Task goal = Extract every line of the material that holds the string "this".

Extracted data =
....................
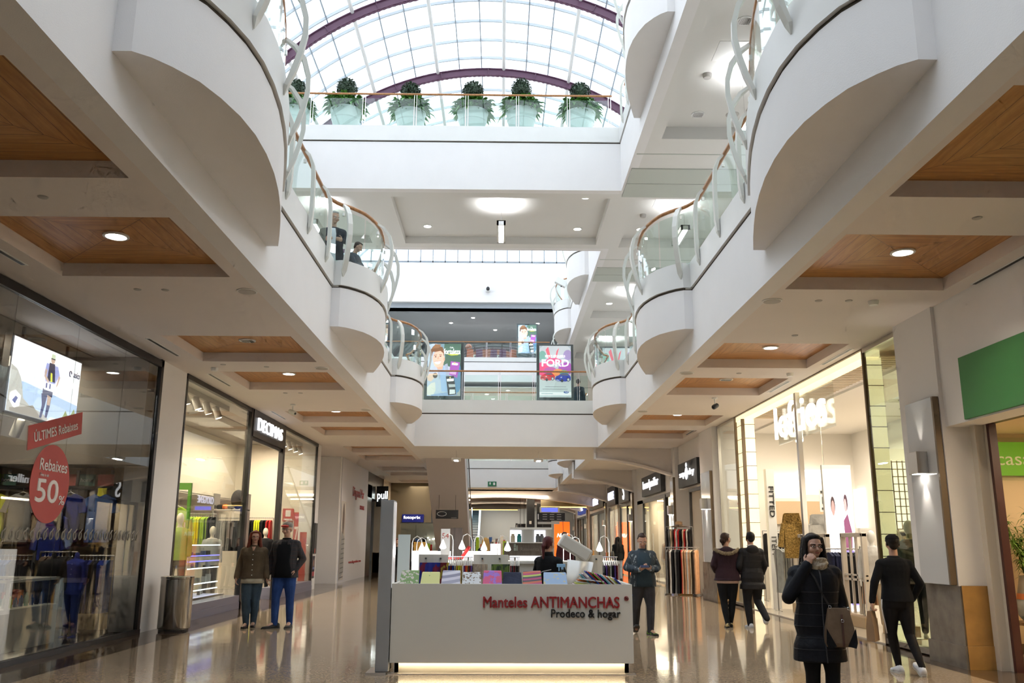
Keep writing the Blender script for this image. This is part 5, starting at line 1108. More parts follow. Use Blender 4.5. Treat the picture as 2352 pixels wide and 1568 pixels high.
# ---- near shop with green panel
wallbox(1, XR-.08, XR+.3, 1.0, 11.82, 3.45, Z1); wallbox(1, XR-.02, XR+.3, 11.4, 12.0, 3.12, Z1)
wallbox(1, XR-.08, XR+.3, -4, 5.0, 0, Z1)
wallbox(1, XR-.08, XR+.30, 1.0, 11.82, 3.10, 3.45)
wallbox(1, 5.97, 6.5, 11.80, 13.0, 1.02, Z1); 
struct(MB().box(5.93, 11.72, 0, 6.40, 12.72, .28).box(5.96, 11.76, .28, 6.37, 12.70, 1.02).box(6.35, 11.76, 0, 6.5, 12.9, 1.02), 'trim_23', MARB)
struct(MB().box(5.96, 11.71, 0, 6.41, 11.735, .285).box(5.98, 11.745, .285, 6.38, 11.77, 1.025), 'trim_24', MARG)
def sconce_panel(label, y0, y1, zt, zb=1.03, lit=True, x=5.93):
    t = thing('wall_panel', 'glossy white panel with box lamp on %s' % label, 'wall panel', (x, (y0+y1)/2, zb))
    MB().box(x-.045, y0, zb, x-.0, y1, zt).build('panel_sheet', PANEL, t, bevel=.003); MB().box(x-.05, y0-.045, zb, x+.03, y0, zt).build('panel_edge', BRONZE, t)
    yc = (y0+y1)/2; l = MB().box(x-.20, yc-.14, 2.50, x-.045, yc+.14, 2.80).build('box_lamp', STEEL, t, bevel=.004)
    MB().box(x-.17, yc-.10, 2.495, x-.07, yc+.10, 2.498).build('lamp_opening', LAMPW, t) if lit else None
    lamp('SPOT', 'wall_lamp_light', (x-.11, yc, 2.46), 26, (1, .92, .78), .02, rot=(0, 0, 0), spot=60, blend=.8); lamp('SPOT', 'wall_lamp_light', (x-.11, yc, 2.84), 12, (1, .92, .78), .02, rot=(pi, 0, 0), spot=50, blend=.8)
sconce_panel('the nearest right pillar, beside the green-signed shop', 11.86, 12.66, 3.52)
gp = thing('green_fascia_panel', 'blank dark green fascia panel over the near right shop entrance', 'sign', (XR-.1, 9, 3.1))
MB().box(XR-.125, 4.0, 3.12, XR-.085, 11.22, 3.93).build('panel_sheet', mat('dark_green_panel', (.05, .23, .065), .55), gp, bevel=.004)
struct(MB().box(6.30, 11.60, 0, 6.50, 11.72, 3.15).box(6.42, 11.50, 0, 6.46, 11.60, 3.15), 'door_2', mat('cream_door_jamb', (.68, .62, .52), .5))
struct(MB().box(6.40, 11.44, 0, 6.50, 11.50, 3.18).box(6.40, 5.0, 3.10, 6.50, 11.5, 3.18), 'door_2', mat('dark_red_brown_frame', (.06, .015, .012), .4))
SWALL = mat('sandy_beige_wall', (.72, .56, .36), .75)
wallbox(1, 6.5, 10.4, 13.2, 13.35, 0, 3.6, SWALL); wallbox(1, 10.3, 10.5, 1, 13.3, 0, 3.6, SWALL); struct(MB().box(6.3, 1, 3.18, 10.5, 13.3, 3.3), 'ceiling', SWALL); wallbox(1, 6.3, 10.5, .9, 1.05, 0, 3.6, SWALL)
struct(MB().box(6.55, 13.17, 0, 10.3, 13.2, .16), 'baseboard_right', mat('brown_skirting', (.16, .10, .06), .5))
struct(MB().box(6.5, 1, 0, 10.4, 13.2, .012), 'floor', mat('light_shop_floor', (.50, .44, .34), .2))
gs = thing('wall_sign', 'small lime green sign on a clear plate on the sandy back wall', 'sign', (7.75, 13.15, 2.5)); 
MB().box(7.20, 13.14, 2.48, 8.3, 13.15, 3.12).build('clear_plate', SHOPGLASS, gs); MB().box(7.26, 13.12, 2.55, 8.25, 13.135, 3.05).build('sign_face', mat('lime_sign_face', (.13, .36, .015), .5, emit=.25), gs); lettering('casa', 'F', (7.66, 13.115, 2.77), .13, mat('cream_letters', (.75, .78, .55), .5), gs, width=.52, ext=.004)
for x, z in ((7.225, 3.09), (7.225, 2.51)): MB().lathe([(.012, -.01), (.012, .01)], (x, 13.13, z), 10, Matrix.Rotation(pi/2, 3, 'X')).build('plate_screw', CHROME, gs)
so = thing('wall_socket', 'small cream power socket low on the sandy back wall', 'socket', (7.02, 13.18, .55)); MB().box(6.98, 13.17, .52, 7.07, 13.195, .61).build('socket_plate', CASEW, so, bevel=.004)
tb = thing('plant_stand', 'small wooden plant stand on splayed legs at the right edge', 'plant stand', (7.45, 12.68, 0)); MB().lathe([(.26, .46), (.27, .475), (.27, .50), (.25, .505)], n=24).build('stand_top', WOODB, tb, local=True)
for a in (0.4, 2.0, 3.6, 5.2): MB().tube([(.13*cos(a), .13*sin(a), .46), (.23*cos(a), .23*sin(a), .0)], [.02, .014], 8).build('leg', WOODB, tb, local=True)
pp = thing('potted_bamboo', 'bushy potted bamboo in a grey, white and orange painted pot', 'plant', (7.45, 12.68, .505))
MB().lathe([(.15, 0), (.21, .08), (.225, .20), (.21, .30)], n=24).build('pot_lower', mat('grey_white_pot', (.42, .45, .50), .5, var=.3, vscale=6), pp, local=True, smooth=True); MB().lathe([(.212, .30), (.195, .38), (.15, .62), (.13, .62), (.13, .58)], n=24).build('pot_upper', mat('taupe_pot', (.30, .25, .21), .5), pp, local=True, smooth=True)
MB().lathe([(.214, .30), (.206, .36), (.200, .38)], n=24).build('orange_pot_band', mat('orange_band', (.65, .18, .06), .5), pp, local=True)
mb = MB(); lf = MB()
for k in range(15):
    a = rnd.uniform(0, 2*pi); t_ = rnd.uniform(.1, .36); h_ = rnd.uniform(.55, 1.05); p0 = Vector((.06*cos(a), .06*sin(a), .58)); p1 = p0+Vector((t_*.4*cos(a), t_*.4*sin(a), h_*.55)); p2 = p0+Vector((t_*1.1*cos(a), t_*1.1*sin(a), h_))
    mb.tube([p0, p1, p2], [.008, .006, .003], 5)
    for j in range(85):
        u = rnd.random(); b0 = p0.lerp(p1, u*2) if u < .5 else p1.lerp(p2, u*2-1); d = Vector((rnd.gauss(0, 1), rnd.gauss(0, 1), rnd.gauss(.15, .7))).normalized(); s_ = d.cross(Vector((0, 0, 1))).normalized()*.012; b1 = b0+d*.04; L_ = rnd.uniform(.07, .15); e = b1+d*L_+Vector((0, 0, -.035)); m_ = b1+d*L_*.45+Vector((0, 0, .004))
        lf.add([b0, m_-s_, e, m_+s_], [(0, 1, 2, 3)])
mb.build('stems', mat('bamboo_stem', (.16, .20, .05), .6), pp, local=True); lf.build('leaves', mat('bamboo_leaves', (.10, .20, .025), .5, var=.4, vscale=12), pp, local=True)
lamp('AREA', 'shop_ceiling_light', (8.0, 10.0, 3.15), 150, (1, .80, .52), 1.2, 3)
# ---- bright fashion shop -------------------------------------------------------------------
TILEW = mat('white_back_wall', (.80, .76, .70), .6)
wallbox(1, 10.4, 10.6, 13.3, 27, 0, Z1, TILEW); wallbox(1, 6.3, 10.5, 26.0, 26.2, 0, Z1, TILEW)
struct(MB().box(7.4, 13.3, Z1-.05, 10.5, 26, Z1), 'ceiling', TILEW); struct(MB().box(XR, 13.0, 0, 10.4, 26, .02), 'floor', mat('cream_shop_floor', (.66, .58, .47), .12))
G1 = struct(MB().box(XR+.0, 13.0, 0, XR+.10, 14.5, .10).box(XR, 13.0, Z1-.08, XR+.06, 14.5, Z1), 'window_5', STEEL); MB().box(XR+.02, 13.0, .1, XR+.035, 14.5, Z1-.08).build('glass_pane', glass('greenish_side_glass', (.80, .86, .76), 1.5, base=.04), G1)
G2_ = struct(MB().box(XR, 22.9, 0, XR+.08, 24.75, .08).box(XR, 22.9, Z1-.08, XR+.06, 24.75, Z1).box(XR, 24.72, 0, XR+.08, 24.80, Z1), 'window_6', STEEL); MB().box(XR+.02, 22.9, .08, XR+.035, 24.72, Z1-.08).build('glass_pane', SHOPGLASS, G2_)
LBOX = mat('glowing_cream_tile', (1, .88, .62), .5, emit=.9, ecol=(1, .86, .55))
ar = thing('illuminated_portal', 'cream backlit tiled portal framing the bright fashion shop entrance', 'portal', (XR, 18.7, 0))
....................
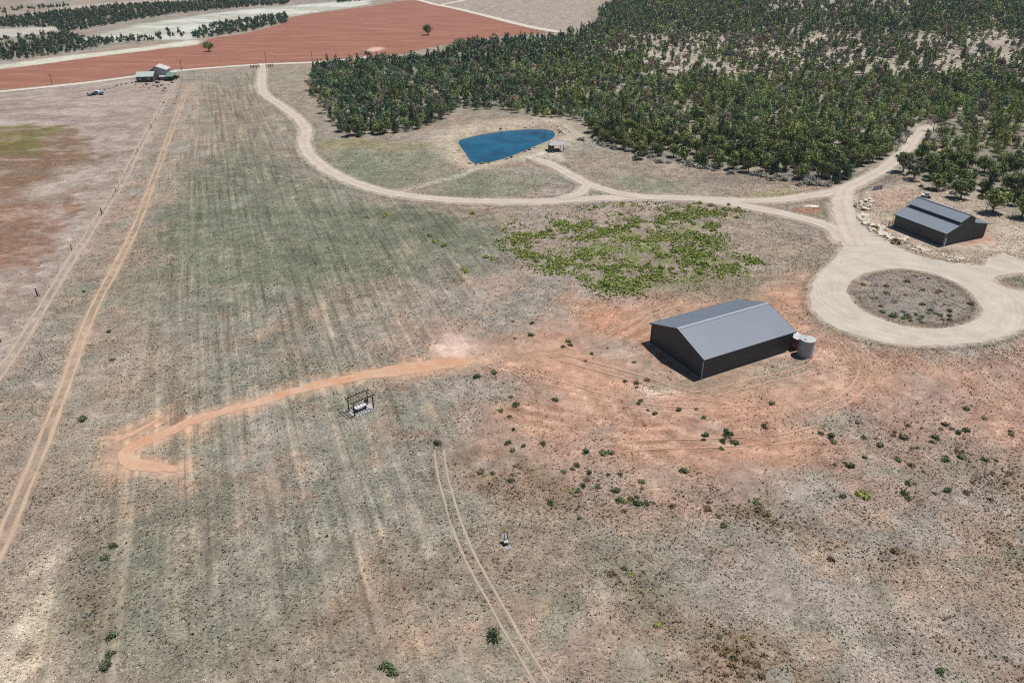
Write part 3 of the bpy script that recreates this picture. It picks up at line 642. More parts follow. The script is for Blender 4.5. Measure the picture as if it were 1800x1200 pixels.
....................
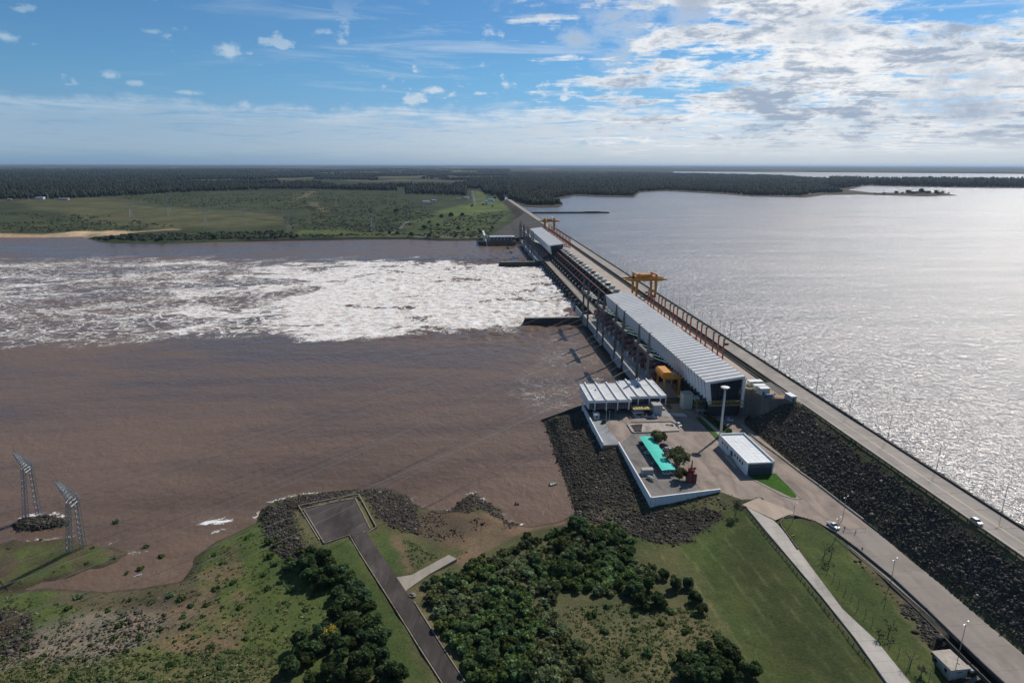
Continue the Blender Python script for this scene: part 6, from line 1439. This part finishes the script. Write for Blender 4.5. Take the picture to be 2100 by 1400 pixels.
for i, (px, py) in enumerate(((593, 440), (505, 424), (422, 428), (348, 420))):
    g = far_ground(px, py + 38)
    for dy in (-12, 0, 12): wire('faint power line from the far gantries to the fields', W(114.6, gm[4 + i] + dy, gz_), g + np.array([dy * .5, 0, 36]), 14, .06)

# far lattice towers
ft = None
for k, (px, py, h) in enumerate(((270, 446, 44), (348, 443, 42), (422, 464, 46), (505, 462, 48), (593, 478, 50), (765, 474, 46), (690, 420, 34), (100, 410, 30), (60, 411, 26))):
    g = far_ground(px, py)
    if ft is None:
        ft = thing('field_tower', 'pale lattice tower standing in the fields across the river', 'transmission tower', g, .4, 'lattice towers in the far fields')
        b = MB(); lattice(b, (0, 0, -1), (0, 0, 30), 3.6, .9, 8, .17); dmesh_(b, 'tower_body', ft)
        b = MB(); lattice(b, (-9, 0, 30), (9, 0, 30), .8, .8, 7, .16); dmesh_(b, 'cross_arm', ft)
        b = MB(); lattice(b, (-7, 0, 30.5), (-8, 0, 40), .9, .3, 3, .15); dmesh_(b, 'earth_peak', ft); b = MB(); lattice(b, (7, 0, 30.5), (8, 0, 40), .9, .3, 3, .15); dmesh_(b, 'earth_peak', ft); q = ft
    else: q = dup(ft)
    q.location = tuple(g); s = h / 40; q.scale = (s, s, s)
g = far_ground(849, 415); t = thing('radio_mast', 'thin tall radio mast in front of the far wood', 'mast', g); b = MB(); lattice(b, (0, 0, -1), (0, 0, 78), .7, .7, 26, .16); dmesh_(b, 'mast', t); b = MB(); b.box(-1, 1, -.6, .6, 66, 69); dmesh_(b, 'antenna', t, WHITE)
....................
Task response =
Keep writing the Blender script for this image. This is part 5, starting at line 1108. More parts follow. Use Blender 4.5. Treat the picture as 2352 pixels wide and 1568 pixels high.
Write part 3 of the bpy script that recreates this picture. It picks up at line 642. More parts follow. The script is for Blender 4.5. Measure the picture as if it were 1800x1200 pixels.
Continue the Blender Python script for this scene: part 6, from line 1439. This part finishes the script. Write for Blender 4.5. Take the picture to be 2100 by 1400 pixels.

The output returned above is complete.